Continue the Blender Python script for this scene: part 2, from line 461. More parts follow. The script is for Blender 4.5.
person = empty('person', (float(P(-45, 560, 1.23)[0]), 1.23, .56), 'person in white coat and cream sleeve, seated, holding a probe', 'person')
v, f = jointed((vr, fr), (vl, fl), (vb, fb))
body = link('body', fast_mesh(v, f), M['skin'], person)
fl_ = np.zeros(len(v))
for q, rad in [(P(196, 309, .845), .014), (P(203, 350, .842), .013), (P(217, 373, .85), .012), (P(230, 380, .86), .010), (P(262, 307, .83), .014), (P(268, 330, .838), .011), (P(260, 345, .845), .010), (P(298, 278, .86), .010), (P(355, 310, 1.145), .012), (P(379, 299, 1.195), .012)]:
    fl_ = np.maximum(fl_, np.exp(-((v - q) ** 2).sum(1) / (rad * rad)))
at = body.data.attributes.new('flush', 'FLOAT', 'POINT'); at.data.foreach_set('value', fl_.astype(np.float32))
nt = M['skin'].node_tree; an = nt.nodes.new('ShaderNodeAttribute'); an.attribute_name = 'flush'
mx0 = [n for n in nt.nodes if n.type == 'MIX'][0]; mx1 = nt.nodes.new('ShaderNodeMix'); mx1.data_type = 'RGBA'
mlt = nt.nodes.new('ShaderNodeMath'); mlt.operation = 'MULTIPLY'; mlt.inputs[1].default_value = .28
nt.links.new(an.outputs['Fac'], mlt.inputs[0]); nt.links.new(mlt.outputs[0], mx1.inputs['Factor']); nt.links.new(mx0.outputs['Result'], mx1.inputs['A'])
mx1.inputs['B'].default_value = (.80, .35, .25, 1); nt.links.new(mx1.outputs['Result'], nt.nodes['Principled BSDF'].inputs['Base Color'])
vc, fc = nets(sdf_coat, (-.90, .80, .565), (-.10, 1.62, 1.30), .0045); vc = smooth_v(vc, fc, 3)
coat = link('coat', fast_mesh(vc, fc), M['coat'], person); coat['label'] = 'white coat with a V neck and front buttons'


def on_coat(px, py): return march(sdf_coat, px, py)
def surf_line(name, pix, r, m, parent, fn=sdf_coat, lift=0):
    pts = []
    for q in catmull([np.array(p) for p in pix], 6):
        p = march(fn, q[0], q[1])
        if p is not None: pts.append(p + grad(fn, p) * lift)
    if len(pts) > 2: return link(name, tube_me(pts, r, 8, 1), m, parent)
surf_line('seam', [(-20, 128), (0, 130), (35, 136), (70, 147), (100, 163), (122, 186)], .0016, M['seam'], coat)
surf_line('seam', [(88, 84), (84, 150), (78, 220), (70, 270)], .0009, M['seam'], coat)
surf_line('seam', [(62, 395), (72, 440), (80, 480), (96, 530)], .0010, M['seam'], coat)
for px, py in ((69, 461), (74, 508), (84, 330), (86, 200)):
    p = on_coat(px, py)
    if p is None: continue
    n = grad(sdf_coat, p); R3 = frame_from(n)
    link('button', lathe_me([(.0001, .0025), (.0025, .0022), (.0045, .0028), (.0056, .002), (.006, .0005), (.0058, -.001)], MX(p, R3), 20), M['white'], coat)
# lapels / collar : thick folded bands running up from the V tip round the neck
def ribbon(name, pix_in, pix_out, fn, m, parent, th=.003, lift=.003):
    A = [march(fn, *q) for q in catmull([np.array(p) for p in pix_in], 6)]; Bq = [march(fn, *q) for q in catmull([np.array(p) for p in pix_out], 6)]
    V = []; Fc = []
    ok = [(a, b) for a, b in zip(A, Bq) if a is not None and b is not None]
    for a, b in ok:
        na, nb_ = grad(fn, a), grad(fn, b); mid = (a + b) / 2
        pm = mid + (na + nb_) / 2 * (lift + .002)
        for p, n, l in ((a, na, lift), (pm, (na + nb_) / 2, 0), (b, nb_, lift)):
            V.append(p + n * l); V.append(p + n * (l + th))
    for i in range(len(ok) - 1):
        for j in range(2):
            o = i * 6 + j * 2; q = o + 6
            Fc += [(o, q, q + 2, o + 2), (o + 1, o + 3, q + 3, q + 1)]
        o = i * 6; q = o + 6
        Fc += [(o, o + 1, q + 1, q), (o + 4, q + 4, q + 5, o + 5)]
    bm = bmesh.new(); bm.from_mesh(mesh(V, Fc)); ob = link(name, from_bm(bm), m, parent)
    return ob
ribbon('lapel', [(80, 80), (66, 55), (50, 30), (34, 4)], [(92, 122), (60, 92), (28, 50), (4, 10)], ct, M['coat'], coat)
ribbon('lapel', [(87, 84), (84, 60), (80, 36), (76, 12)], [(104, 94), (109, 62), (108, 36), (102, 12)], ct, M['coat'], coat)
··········
The lines from the top of the data above down to the line containing "coat = link('coat', fast_mesh(vc, fc), M['coat'], person);" are to be copied exactly; no other line should appear.

Continue the Blender Python script for this scene: part 2, from line 461. More parts follow. The script is for Blender 4.5.
person = empty('person', (float(P(-45, 560, 1.23)[0]), 1.23, .56), 'person in white coat and cream sleeve, seated, holding a probe', 'person')
v, f = jointed((vr, fr), (vl, fl), (vb, fb))
body = link('body', fast_mesh(v, f), M['skin'], person)
fl_ = np.zeros(len(v))
for q, rad in [(P(196, 309, .845), .014), (P(203, 350, .842), .013), (P(217, 373, .85), .012), (P(230, 380, .86), .010), (P(262, 307, .83), .014), (P(268, 330, .838), .011), (P(260, 345, .845), .010), (P(298, 278, .86), .010), (P(355, 310, 1.145), .012), (P(379, 299, 1.195), .012)]:
    fl_ = np.maximum(fl_, np.exp(-((v - q) ** 2).sum(1) / (rad * rad)))
at = body.data.attributes.new('flush', 'FLOAT', 'POINT'); at.data.foreach_set('value', fl_.astype(np.float32))
nt = M['skin'].node_tree; an = nt.nodes.new('ShaderNodeAttribute'); an.attribute_name = 'flush'
mx0 = [n for n in nt.nodes if n.type == 'MIX'][0]; mx1 = nt.nodes.new('ShaderNodeMix'); mx1.data_type = 'RGBA'
mlt = nt.nodes.new('ShaderNodeMath'); mlt.operation = 'MULTIPLY'; mlt.inputs[1].default_value = .28
nt.links.new(an.outputs['Fac'], mlt.inputs[0]); nt.links.new(mlt.outputs[0], mx1.inputs['Factor']); nt.links.new(mx0.outputs['Result'], mx1.inputs['A'])
mx1.inputs['B'].default_value = (.80, .35, .25, 1); nt.links.new(mx1.outputs['Result'], nt.nodes['Principled BSDF'].inputs['Base Color'])
vc, fc = nets(sdf_coat, (-.90, .80, .565), (-.10, 1.62, 1.30), .0045); vc = smooth_v(vc, fc, 3)
coat = link('coat', fast_mesh(vc, fc), M['coat'], person); coat['label'] = 'white coat with a V neck and front buttons'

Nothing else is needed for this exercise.